Le lycée a finalement été fermé le 28 mars, jour d’une des grandes manifestations parisiennes. Des informations laissaient craindre de nouvelles violences devant le lycée. Le défi qui circulait dans les messages échangés (par MSN ou par SMS) était de « faire tomber le lycée ».
Ce même jour, j’étais dans la manifestation avec d’autres collègues. Nous avions proposé aux élèves désireux de manifester, de les accompagner pour prévenir les violences par notre présence. Nous avons pu éviter ainsi plusieurs petits incidents. Vers la fin de la manifestation, nous avons été dépassés par une bande d’une centaine de jeunes qui couraient vers la place de la République et qui dépouillaient et frappaient, au passage, ceux qui se trouvaient sur leur chemin. J’ai été impressionné par la grande jeunesse de ces gamins âgés d’à peine quatorze ans et par la présence non négligeable de filles parmi eux. Là aussi, c’était la violence qui prévalait plus qu’une quelconque revendication.

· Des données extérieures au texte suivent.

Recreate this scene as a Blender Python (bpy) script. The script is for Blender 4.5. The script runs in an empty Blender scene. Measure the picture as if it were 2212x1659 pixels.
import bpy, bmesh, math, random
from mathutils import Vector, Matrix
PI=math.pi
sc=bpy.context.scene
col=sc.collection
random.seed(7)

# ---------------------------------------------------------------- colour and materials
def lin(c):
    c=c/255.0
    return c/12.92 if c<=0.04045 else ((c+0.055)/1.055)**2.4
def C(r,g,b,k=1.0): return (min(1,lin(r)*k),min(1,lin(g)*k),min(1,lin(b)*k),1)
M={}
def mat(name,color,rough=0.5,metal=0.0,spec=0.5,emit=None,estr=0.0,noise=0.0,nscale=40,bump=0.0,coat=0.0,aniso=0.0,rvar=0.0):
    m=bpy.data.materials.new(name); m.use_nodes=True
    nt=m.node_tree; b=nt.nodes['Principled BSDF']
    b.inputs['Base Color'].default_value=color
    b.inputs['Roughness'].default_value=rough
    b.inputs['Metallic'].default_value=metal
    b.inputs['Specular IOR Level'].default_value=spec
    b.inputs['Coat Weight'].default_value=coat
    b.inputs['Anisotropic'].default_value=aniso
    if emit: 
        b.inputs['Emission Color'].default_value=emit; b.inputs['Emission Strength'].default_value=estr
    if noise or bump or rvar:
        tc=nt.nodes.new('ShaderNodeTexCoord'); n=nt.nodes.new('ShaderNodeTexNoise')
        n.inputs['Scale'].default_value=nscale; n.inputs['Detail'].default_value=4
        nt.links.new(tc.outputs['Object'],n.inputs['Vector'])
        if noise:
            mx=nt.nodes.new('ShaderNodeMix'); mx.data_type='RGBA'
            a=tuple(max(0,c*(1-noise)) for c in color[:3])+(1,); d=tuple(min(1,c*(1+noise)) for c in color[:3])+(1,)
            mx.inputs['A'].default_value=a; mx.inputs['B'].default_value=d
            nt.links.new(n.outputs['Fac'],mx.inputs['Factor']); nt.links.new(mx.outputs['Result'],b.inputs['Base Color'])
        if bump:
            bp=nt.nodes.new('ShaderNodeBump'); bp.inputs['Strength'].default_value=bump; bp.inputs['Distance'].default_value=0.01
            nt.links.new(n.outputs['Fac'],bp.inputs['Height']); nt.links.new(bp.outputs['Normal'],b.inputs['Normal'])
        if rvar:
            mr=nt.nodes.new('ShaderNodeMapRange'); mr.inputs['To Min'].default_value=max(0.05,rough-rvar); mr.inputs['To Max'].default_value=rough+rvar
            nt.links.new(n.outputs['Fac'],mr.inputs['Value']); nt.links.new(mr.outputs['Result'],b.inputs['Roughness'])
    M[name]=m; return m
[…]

On a pu lire dans la presse certains commentateurs qui faisaient le lien entre les émeutes urbaines de novembre 2005 et le mouvement anti-CPE de mars 2006. La question de la précarité et de l’avenir de la jeunesse est en effet centrale dans les deux évènements, mais on ne peut pas dire pour autant qu’elle soit vécue de la même façon par les jeunes les plus défavorisés et les autres lycéens et étudiants.
Plutôt que l’image idyllique d’une jeunesse unie, le mois de mars 2006 me donne surtout à voir celle d’une cassure entre deux jeunesses. Au-delà du sentiment d’amertume, je me demande surtout comment recréer du lien entre eux et leur redonner de l’espoir. Sacré défi…

Philippe Watrelot, lycée de Savigny-sur-Orge.